Beijing has stopped issuing invitation letters needed for visas for businesspeople until late September, unless it involves employment or to execute business contracts, an official with the Beijing Municipal Bureau of Commerce said.
"We don't take in applications related to any other general business matters, such as attending conferences, visiting factories and business negotiations. Such applications will not be handled until after September 20," Chen Yu said.
The change began around the beginning of July, he said.
China has tightened its visa rules to keep out foreign activists and foreigners not properly employed in Beijing, but businessmen have also been caught in the net.
Authorities do not want a repeat in Beijing of raucous protests that greeted the Olympic torch as it passed through London, Paris and San Francisco earlier in the year.
The visas restrictions are part of a massive security operation to ensure a trouble-free games, in line with its desire to project an image of a modern China. Dissidents have been monitored, or even arrested, and migrant workers told to go home.
In Shanghai, the site of some of the Olympic football competition, a notice on the website of the Shanghai Foreign Economic Relations and Trade Commission, said it will not support visas for routine business visits, market research or training until mid-September. Important business visits will be considered, it said, but the length of time will be shortened.
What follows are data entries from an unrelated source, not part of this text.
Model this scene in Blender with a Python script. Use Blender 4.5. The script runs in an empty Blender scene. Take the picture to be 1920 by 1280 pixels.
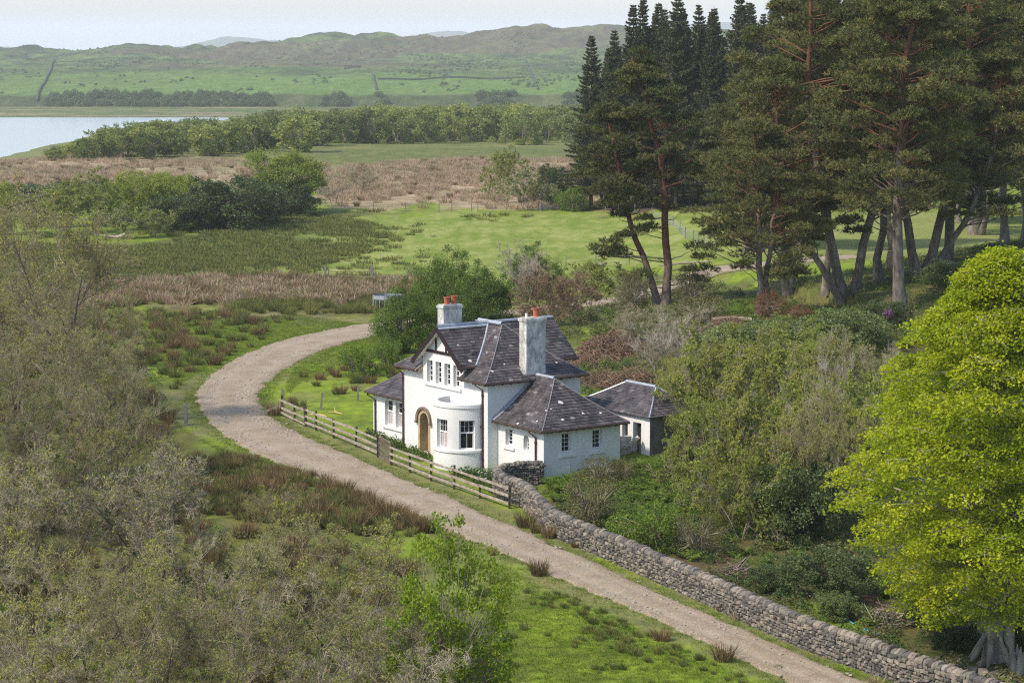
import bpy, math, random
import numpy as np
from math import radians, sin, cos, pi

S = bpy.context.scene
COL = S.collection

# ------------------------------------------------------------------ camera
F = 4400.0                                  # focal length in pixels of a 1920 px wide picture
PITCH = math.atan(560 / F)
CP, SP = cos(PITCH), sin(PITCH)
HC = 22.7145                                # drone height above the cottage's front corner
CAM = np.array([0.0, 0.0, HC])
cam_d = bpy.data.cameras.new("camera")
cam = bpy.data.objects.new("camera", cam_d)
COL.objects.link(cam)
cam.location = (0, 0, HC)
cam.rotation_euler = (pi / 2 - PITCH, 0, 0)
cam_d.sensor_width = 36.0
cam_d.lens = 36.0 * F / 1920.0
cam_d.clip_start = 0.5
cam_d.clip_end = 60000.0
S.camera = cam

# ------------------------------------------------------------------ sky, sun, exposure
SUN_AZ = math.atan2(-0.87, -0.49)           # direction towards the sun, clockwise from +Y
SUN_EL = radians(48)
world = bpy.data.worlds.new("World")
S.world = world
world.use_nodes = True
wn = world.node_tree.nodes
wl = world.node_tree.links
bg = wn["Background"]
sky = wn.new("ShaderNodeTexSky")
sky.sky_type = 'NISHITA'
sky.sun_disc = False
sky.sun_elevation = SUN_EL
sky.sun_rotation = SUN_AZ
sky.altitude = 30
sky.air_density = 1.0
sky.dust_density = 1.15
sky.ozone_density = 1.0
wl.new(sky.outputs[0], bg.inputs[0])
bg.inputs[1].default_value = 0.15

sun_d = bpy.data.lights.new("sun", 'SUN')
sun_d.energy = 3.05
sun_d.angle = radians(4.0)
sun_d.color = (1.0, 0.905, 0.76)
sun = bpy.data.objects.new("sun", sun_d)
COL.objects.link(sun)
sv = np.array([sin(SUN_AZ) * cos(SUN_EL), cos(SUN_AZ) * cos(SUN_EL), sin(SUN_EL)])
from mathutils import Vector, Matrix, Euler
sun.rotation_euler = Vector(-sv).to_track_quat('-Z', 'Y').to_euler()
sun.location = (-60, -20, 90)

S.view_settings.view_transform = 'Standard'
S.view_settings.look = 'None'
S.view_settings.exposure = 0.62
S.view_settings.gamma = 1.0
S.view_settings.use_curve_mapping = False
S.render.engine = 'CYCLES'
S.cycles.use_denoising = False
S.cycles.use_adaptive_sampling = False
S.cycles.max_bounces = 6
S.cycles.diffuse_bounces = 3
S.cycles.glossy_bounces = 2
S.cycles.transmission_bounces = 3
S.cycles.volume_bounces = 3
S.cycles.pixel_filter_type = 'BLACKMAN_HARRIS'
S.cycles.filter_width = 1.15
S.cycles.caustics_reflective = False
S.cycles.caustics_refractive = False

# ------------------------------------------------------------------ numeric helpers
def ray(u, v):
    x = (u - 960) / F
    y = (640 - v) / F
    return np.array([x, CP + y * SP, -SP + y * CP])

def nrm(v):
    v = np.asarray(v, float)
    return v / np.maximum(np.linalg.norm(v, axis=-1, keepdims=True), 1e-9)

def sstep(a, b, x):
    t = np.clip((x - a) / (b - a), 0, 1)
    return t * t * (3 - 2 * t)

def _hash(ix, iy, s):
    n = (ix * 374761393 + iy * 668265263 + s * 1442695041) & 0xFFFFFFFF
    n = ((n ^ (n >> 13)) * 1274126177) & 0xFFFFFFFF
    return ((n ^ (n >> 16)) & 0xFFFF) / 65535.0

def vnoise(x, y, s=0):
    x = np.asarray(x, float); y = np.asarray(y, float)
    ix = np.floor(x).astype(np.int64); iy = np.floor(y).astype(np.int64)
    fx = x - ix; fy = y - iy
    fx = fx * fx * (3 - 2 * fx); fy = fy * fy * (3 - 2 * fy)
    a = _hash(ix, iy, s); b = _hash(ix + 1, iy, s); c = _hash(ix, iy + 1, s); d = _hash(ix + 1, iy + 1, s)
    return (a * (1 - fx) + b * fx) * (1 - fy) + (c * (1 - fx) + d * fx) * fy

def fbm(x, y, s=0, o=4):
    r = 0; a = 0.5; t = 0
    for i in range(o):
        r = r + a * vnoise(x, y, s + i * 17); t += a
        x = np.asarray(x) * 2.03 + 5.1; y = np.asarray(y) * 2.01 + 3.7; a *= 0.5
    return r / t

def polydist(px, py, poly, closed=True):
    """signed distance to a polygon (negative inside) or distance to a polyline"""
    poly = np.asarray(poly, float)
    n = len(poly)
    d2 = np.full(np.shape(px), 1e18)
    inside = np.zeros(np.shape(px), bool)
    for i in range(n if closed else n - 1):
        a = poly[i]; b = poly[(i + 1) % n]
        ex, ey = b - a
        wx, wy = px - a[0], py - a[1]
        t = np.clip((wx * ex + wy * ey) / (ex * ex + ey * ey + 1e-12), 0, 1)
        d2 = np.minimum(d2, (wx - t * ex) ** 2 + (wy - t * ey) ** 2)
        if closed:
            c = ((a[1] > py) != (b[1] > py)) & (px < (b[0] - a[0]) * (py - a[1]) / (b[1] - a[1] + 1e-12) + a[0])
            inside ^= c
    d = np.sqrt(d2)
    return np.where(inside, -d, d) if closed else d

# ------------------------------------------------------------------ the lie of the land
O = np.array([-1.2898, 123.1207, 0.0])      # front corner of the cottage's main block
YAW = math.atan2(-0.8211, 0.5708)           # house X runs along the front to the right, house Y to the back
EX = np.array([cos(YAW), sin(YAW), 0]); EY = np.array([-sin(YAW), cos(YAW), 0])
def W(X, Y, Z=0.0):
    return O + EX * X + EY * Y + np.array([0, 0, Z])

CREST = np.array([(2, 190, 0.6), (9, 182, 1.7), (15, 172, 2.8), (27, 160, 4.3), (35, 172, 5.0), (46, 196, 5.8), (75, 235, 6.2)])
LOCH_Z = -20.0

def ground(x, y):
    x = np.asarray(x, float); y = np.asarray(y, float)
    s = x / np.maximum(y, 40.0)
    shore = np.interp(s, [-0.6, -0.3, -0.235, -0.218, -0.166, -0.125, -0.08, 0.3], [640, 760, 830, 880, 1150, 1330, 1480, 1520])
    brow = np.interp(s, [-0.235, -0.205, -0.16, -0.1], [440, 450, 490, 505])
    t = np.clip((y - brow) / np.maximum(shore - brow, 50), 0, 3)
    z = -20.3 * np.where(t < 1, 1.32 * t - .32 * t * t, 1 + (t - 1) * 0.6)
    z = np.maximum(z, -26)
    # rise behind and to the right of the cottage
    lx = (x - O[0]) * EX[0] + (y - O[1]) * EX[1]
    ly = (x - O[0]) * EY[0] + (y - O[1]) * EY[1]
    pad = 0.105 * np.clip(ly - 0.2, 0, 22) * sstep(-6, 3, lx) + 0.026 * np.clip(-lx, 0, 9) * sstep(-30, 0, ly)
    pad = pad * sstep(-45, -10, -y + 150) * (1 - 0.75 * sstep(150, 185, y)) * sstep(60, 92, y)
    z = z + pad
    best = np.full(np.shape(x), 1e9); zc = np.zeros(np.shape(x)); sd = np.zeros(np.shape(x))
    for a, b in zip(CREST[:-1], CREST[1:]):
        e = b[:2] - a[:2]
        tt = np.clip(((x - a[0]) * e[0] + (y - a[1]) * e[1]) / (e @ e), 0, 1)
        dx = x - (a[0] + tt * e[0]); dy = y - (a[1] + tt * e[1])
        d = np.hypot(dx, dy)
        m = d < best
        best = np.where(m, d, best)
        zc = np.where(m, a[2] + tt * (b[2] - a[2]), zc)
        sd = np.where(m, e[0] * dy - e[1] * dx, sd)      # >0 : beyond the crest
    sig = np.where(sd > 0, 17.0, 19.0)
    bank = zc * np.exp(-(best / sig) ** 2)
    behind = np.where(sd > 0, 1.6 * (1 - np.exp(-(best / 17.0) ** 2)) * sstep(8, 30, x) * (1 - sstep(300, 420, y)), 0)
    z = z + np.maximum(bank, 0) * (1 - 0.5 * np.clip(pad / 2.5, 0, 1)) + behind
    # small swells
    amp = 0.10 + 0.5 * sstep(180, 420, y)
    hs = sstep(9, 20, np.hypot(x + 2, y - 125))
    z = z + amp * (fbm(x / 23, y / 31, 3) - 0.5) * 2 * hs
    return z

def P(u, v):
    """the point of the ground that a pixel of the 1920 x 1280 photograph looks at"""
    r = ray(u, v)
    tt = np.concatenate([np.linspace(35, 420, 800), np.linspace(421, 2000, 800)])
    q = CAM[None] + r[None] * tt[:, None]
    h = q[:, 2] - ground(q[:, 0], q[:, 1])
    k = np.argmax(h < 0)
    if h[k] >= 0:
        k = len(tt) - 1
    a, b = tt[max(k - 1, 0)], tt[k]
    for _ in range(18):
        m = (a + b) / 2
        p = CAM + r * m
        if p[2] - ground(p[0], p[1]) < 0: b = m
        else: a = m
    return CAM + r * b

def PP(l):
    return [P(*q)[:2] for q in l]

def px_m(p):
    d = np.asarray(p) - CAM
    return F / (d[1] * CP - d[2] * SP)

# ------------------------------------------------------------------ mesh helpers
class MB:
    """collects geometry; build() links it as ONE mesh object"""
    def __init__(self):
        self.V = []; self.Q = []; self.T = []; self.n = 0
        self.qm = []; self.tm = []; self.tint = []; self.colr = []
    def add(self, V, Fc, mat=0, tint=0.5, smooth=False):
        V = np.asarray(V, np.float32).reshape(-1, 3)
        Fc = np.asarray(Fc, np.int64)
        if len(Fc) == 0: return
        if Fc.shape[1] == 4:
            self.Q.append(Fc + self.n); self.qm.append(np.full(len(Fc), mat))
        else:
            self.T.append(Fc + self.n); self.tm.append(np.full(len(Fc), mat))
        self.V.append(V)
        self.tint.append(np.broadcast_to(np.asarray(tint, np.float32), (len(V),)).copy())
        self.n += len(V)
    def quad(self, a, b, c, d, mat=0, tint=0.5):
        self.add([a, b, c, d], [[0, 1, 2, 3]], mat, tint)
    def tri(self, a, b, c, mat=0, tint=0.5):
        self.add([a, b, c], [[0, 1, 2]], mat, tint)
    def box(self, c, s, rz=0.0, mat=0, tint=0.5, M=None, jit=0.0, rng=None):
        hx, hy, hz = s[0] / 2, s[1] / 2, s[2] / 2
        v = np.array([(-hx, -hy, -hz), (hx, -hy, -hz), (hx, hy, -hz), (-hx, hy, -hz), (-hx, -hy, hz), (hx, -hy, hz), (hx, hy, hz), (-hx, hy, hz)])
        if jit: v = v + rng.uniform(-jit, jit, v.shape)
        if rz:
            cz, sz = cos(rz), sin(rz)
            v = v @ np.array([[cz, sz, 0], [-sz, cz, 0], [0, 0, 1]])
        if M is not None: v = v @ np.asarray(M).T
        self.add(v + np.asarray(c), [[0, 3, 2, 1], [4, 5, 6, 7], [0, 1, 5, 4], [1, 2, 6, 5], [2, 3, 7, 6], [3, 0, 4, 7]], mat, tint)
    def beam(self, a, b, w, h, mat=0, tint=0.5, up=(0, 0, 1)):
        a = np.asarray(a, float); b = np.asarray(b, float)
        d = b - a; L = np.linalg.norm(d); d = d / L
        sd = np.cross(d, up)
        if np.linalg.norm(sd) < 1e-4: sd = np.cross(d, (1, 0, 0))
        sd = nrm(sd); u = np.cross(sd, d)
        self.box((a + b) / 2, (L, w, h), mat=mat, tint=tint, M=np.stack([d, sd, u], 1))
    def tube(self, pts, rad, m=8, mat=0, tint=0.5, cap=False):
        V, Q = tubes(np.asarray(pts, float)[None], np.broadcast_to(np.asarray(rad, float), (1, len(pts))), m)
        self.add(V, Q, mat, tint)
        if cap:
            for e in (0, len(pts) - 1):
                ring = V[e * m:(e + 1) * m]
                c = ring.mean(0)
                self.add(np.vstack([ring, c[None]]), [[i, (i + 1) % m, m] if e else [(i + 1) % m, i, m] for i in range(m)], mat, tint)
    def prism(self, poly, z0, z1, mat=0, tint=0.5):
        n = len(poly)
        V = [(p[0], p[1], z0) for p in poly] + [(p[0], p[1], z1) for p in poly]
        self.add(V, [[i, (i + 1) % n, n + (i + 1) % n, n + i] for i in range(n)], mat, tint)
        self.add(V, [[0, i + 1, i] for i in range(1, n - 1)] + [[n, n + i, n + i + 1] for i in range(1, n - 1)], mat, tint)
    def mesh(self, name, mats, smooth=False):
        me = bpy.data.meshes.new(name)
        V = np.concatenate(self.V)
        Q = np.concatenate(self.Q) if self.Q else np.zeros((0, 4), np.int64)
        T = np.concatenate(self.T) if self.T else np.zeros((0, 3), np.int64)
        me.vertices.add(len(V)); me.vertices.foreach_set("co", V.ravel())
        li = np.concatenate([Q.ravel(), T.ravel()]).astype(np.int32)
        me.loops.add(len(li)); me.loops.foreach_set("vertex_index", li)
        ls = np.concatenate([np.arange(len(Q)) * 4, len(Q) * 4 + np.arange(len(T)) * 3]).astype(np.int32)
        me.polygons.add(len(ls)); me.polygons.foreach_set("loop_start", ls)
        mi = np.concatenate(self.qm + self.tm).astype(np.int32) if (self.qm or self.tm) else np.zeros(0, np.int32)
        # both lists keep the order: quads first, then triangles
        me.polygons.foreach_set("material_index", mi)
        me.polygons.foreach_set("use_smooth", np.full(len(ls), bool(smooth)))
        at = me.attributes.new("tint", 'FLOAT', 'POINT')
        at.data.foreach_set("value", np.concatenate(self.tint))
        if not isinstance(mats, (list, tuple)): mats = [mats]
        for m in mats: me.materials.append(m)
        me.update()
        me.validate()
        return me
    def build(self, name, mats, parent=None, smooth=False, kind=None):
        return link(name, self.mesh(name, mats, smooth), parent, kind)

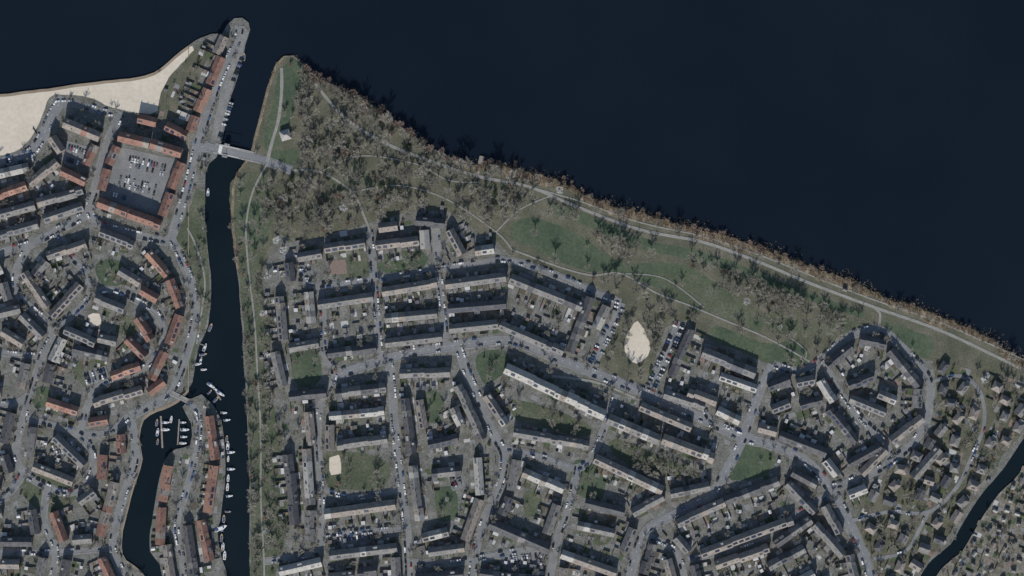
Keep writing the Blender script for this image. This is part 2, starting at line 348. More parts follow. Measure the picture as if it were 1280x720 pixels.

Travel agents in Hong Kong, a major gateway into China, reported in April that the government visa office had declared multiple-entry business visas would not be available from mid-April until mid-October. In the past, such visas were easily obtainable, and businessmen would take regular trips to the mainland to check up on offices or factories.
At the time both the American and European chambers of commerce in Hong Kong sent urgent letters to the Chinese government, raising concerns over the impact on businesses.
"Obviously, this is not great news. Obviously, we prefer to have no restrictions," Kate Pollitt, executive director of the Australian Chamber of Commerce in Shanghai, said.
Richard Choi, the manager of the Canada China Business Council in Shanghai, said he did not think it would affect businesses too much. Such security was natural for any country hosting the Olympic Games, he said.